ISTOÉ – O sr. vai aumentar os salários?
Severino – Vou fazer imediatamente. Vai ser o exatamente o que está na Constituição: equivalência salarial ao maior salário dos ministros do Supremo Tribunal Federal. Eu acredito que os deputados vão preferir ganhar o maior
(R$ 21,5 mil).
ISTOÉ – O sr. não teme ser chamado de fisiológico?
Severino – Se me chamarem de fisiológico, será a maior injustiça. Sou um deputado que vive do meu salário. Não tenho empresas, não tenho ninguém que me financie e não pertenço a sindicatos que financiam eleições.
ISTOÉ – O sr. tem posições conservadoras em vários temas: aborto, células-tronco, divórcio …
Severino – Eu tive na primeira eleição 32 mil votos, na segunda fui para 52 mil e na terceira fui para 83 mil. Nunca mudei.
ISTOÉ – Mas o mundo mudou. O sr. não teme ficar obsoleto?
Severino – Não, porque minha idéia é a mais pura: defender a família. Todo país que não defende a família naufraga. Esses países do Primeiro Mundo, como os próprios Estados Unidos, estão fazendo uma mudança. Você vê o que aconteceu nessa eleição agora do Bush (George W. Bush).
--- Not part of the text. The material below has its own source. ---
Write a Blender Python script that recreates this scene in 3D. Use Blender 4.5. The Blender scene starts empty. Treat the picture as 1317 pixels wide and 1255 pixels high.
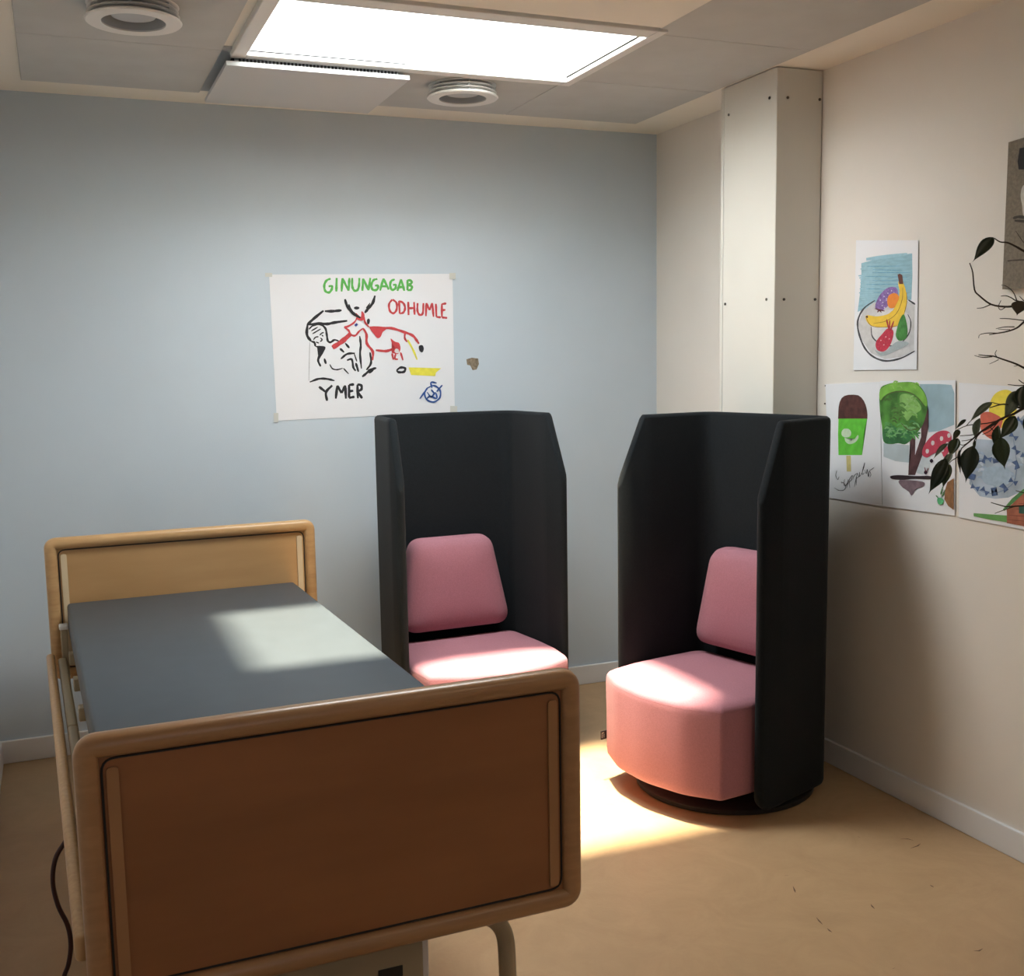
import bpy, bmesh, math, random
from mathutils import Vector, Matrix
random.seed(7)
C = bpy.context.scene.collection
PI = math.pi

# ---------------------------------------------------------------- camera
W_, H_ = 1317, 1255
F, PCX, PCY = 1432.0, 658.5, 644.645
YAW, PITCH, ROLL = 0.3847525, 0.1275323, -0.0164124
CAM = Vector((-2.561546, -4.527383, 1.5))
fwd = Vector((math.sin(YAW)*math.cos(PITCH), math.cos(YAW)*math.cos(PITCH), -math.sin(PITCH)))
rt0 = Vector((math.cos(YAW), -math.sin(YAW), 0))
up0 = rt0.cross(fwd)
rt = rt0*math.cos(ROLL) + up0*math.sin(ROLL)
up = -rt0*math.sin(ROLL) + up0*math.cos(ROLL)
cd = bpy.data.cameras.new('camera'); cam = bpy.data.objects.new('camera', cd); C.objects.link(cam)
cam.matrix_world = Matrix(((rt.x, up.x, -fwd.x, CAM.x), (rt.y, up.y, -fwd.y, CAM.y), (rt.z, up.z, -fwd.z, CAM.z), (0, 0, 0, 1)))
cd.sensor_width = 36; cd.lens = F/W_*36; cd.shift_y = (PCY-H_/2)/W_; cd.clip_start = .02
bpy.context.scene.camera = cam

# ---------------------------------------------------------------- light and exposure
w = bpy.data.worlds.new('world'); bpy.context.scene.world = w; w.use_nodes = True
bg = w.node_tree.nodes['Background']; bg.inputs[0].default_value = (.96, .985, 1.0, 1); bg.inputs[1].default_value = 29.0
# sunlight falling almost straight down through the skylight, spreading slightly
sl = bpy.data.lights.new('sun_beam', 'SPOT'); sun = bpy.data.objects.new('sun_beam', sl); C.objects.link(sun)
sl.energy = 33000; sl.spot_size = math.radians(24); sl.spot_blend = .1; sl.shadow_soft_size = .24; sl.color = (1, .86, .64)
sun.location = (-1.33, -.94, 9.2)
# added warm fill light behind the camera; no lamp is seen there
ll = bpy.data.lights.new('warm_fill', 'AREA'); lamp = bpy.data.objects.new('warm_fill', ll); C.objects.link(lamp)
ll.shape = 'RECTANGLE'; ll.size = .9; ll.size_y = .5; ll.energy = 5; ll.color = (1, .80, .58)
lamp.location = (-.9, -4.3, 2.44)
# added cool fill light behind the camera; the wall has no window there
wl = bpy.data.lights.new('cool_fill', 'AREA'); wn = bpy.data.objects.new('cool_fill', wl); C.objects.link(wn)
wl.shape = 'RECTANGLE'; wl.size = 1.0; wl.size_y = 1.1; wl.energy = 3.5; wl.color = (.62, .80, 1)
wn.location = (-1.9, -6.1, 1.5); wn.rotation_euler = (math.radians(90), 0, math.radians(12))
# portal in the skylight shaft so that the sky above it is sampled
pl = bpy.data.lights.new('sky_portal', 'AREA'); port = bpy.data.objects.new('sky_portal', pl); C.objects.link(port)
pl.shape = 'RECTANGLE'; pl.size = 1.11; pl.size_y = .58; pl.cycles.is_portal = True
port.location = (-1.385, -1.115, 2.70)
vs = bpy.context.scene.view_settings
vs.view_transform = 'Standard'; vs.look = 'None'; vs.gamma = 1; vs.use_curve_mapping = False; vs.exposure = 0.0

# ---------------------------------------------------------------- helpers
def ray(px, py):
    return fwd + rt*((px-PCX)/F) - up*((py-PCY)/F)
def at(px, py, axis, val):               # where a traced point lies on a real plane
    d = ray(px, py); return CAM + d*((val-CAM[axis])/d[axis])
def at_depth(px, py, depth):
    return CAM + ray(px, py)*depth

def mat(name, col, rough=.6, metal=0., noise=0., nscale=20., col2=None, bump=0., bscale=200., spec=.5, stretch=None, sheen=0., detail=4):
    m = bpy.data.materials.new(name); m.use_nodes = True
    nt = m.node_tree; b = nt.nodes['Principled BSDF']
    b.inputs['Base Color'].default_value = (*col, 1); b.inputs['Roughness'].default_value = rough
    b.inputs['Metallic'].default_value = metal; b.inputs['Specular IOR Level'].default_value = spec
    if sheen: b.inputs['Sheen Weight'].default_value = sheen
    tc = nt.nodes.new('ShaderNodeTexCoord'); mp = nt.nodes.new('ShaderNodeMapping')
    nt.links.new(tc.outputs['Object'], mp.inputs[0])
    if stretch: mp.inputs['Scale'].default_value = stretch
    if col2 or noise:
        n = nt.nodes.new('ShaderNodeTexNoise'); n.inputs['Scale'].default_value = nscale; n.inputs['Detail'].default_value = detail
        nt.links.new(mp.outputs[0], n.inputs['Vector'])
        r = nt.nodes.new('ShaderNodeValToRGB')
        c2 = col2 or tuple(c*(1-noise) for c in col)
        r.color_ramp.elements[0].position = .35; r.color_ramp.elements[1].position = .65
        r.color_ramp.elements[0].color = (*c2, 1); r.color_ramp.elements[1].color = (*col, 1)
        nt.links.new(n.outputs['Fac'], r.inputs[0]); nt.links.new(r.outputs[0], b.inputs['Base Color'])
    if bump:
        n2 = nt.nodes.new('ShaderNodeTexNoise'); n2.inputs['Scale'].default_value = bscale; n2.inputs['Detail'].default_value = 3
        nt.links.new(mp.outputs[0], n2.inputs['Vector'])
        bp = nt.nodes.new('ShaderNodeBump'); bp.inputs['Strength'].default_value = bump; bp.inputs['Distance'].default_value = .002
        nt.links.new(n2.outputs['Fac'], bp.inputs['Height']); nt.links.new(bp.outputs[0], b.inputs['Normal'])
    return m

def obj(name, bm, m, parent=None, smooth=False):
    me = bpy.data.meshes.new(name)
    if isinstance(bm, bmesh.types.BMesh):
        bmesh.ops.recalc_face_normals(bm, faces=bm.faces); bm.to_mesh(me); bm.free()
    else:
        me.from_pydata([tuple(v) for v in bm[0]], [], bm[1]); me.update()
    o = bpy.data.objects.new(name, me); C.objects.link(o); me.materials.append(m)
    if parent: o.parent = parent
    if smooth:
        for p in me.polygons: p.use_smooth = True
        if smooth is not True: me.set_sharp_from_angle(angle=math.radians(smooth))
    return o

def thing(name, label, cat, loc=(0, 0, 0), rz=0, group=None):
    o = bpy.data.objects.new(name, None); C.objects.link(o); o.location = loc; o.rotation_euler = (0, 0, rz)
    o.empty_display_size = .1; tag(o, label, cat, group); return o
def tag(o, label, cat, group=None):
    o['label'] = label; o['category'] = cat
    if group: o['group'] = group
    return o
def struct(name, bm, m, parent=None, smooth=False):
    o = obj(name, bm, m, parent, smooth)
    if parent is None: o['kind'] = 'structure'
    return o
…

Ele ficou contra o homossexual, contra o aborto e foi consagrado.
ISTOÉ – O sr. admira Bush?
Severino – Eu discordo de certas posições dele, mas não deixo de elogiar o eleitorado que votou nele, porque ele defendeu aquilo que devia defender, que é a consagração da família.
ISTOÉ – O Vaticano, na sua opinião, está muito liberal?
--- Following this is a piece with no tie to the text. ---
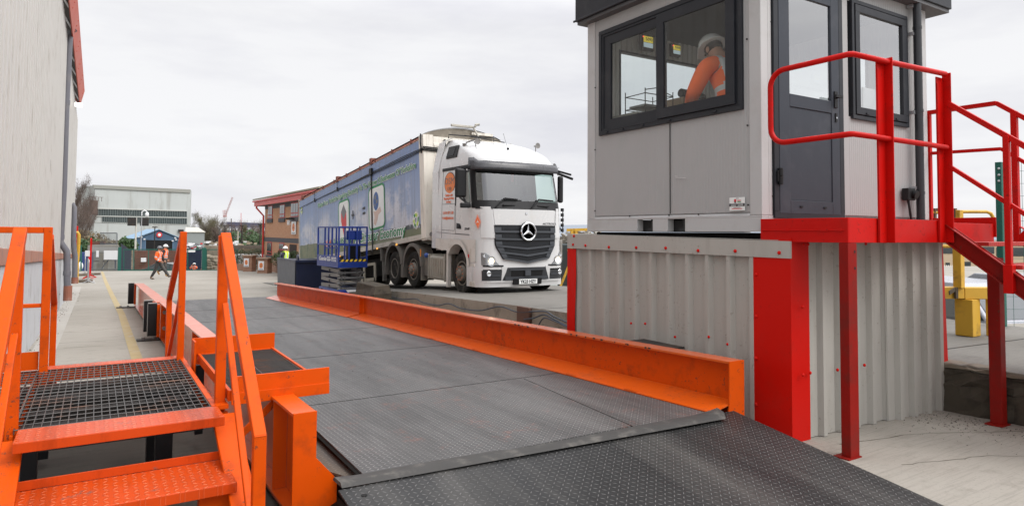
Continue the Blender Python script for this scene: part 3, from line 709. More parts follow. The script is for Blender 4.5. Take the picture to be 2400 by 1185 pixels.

Severino – Às vezes eu discordo do que o Vaticano aprova. Tem algumas coisas que eu não aceito muito. Eu talvez seja mais conservador que o Vaticano. Esse negócio de padre casar, que já estão aceitando lá, eu acho um absurdo. Padre não é para casar. Padre é para fazer com que se respeite a vida dele e não dê esses exemplos de padre estar se amigando, se juntando.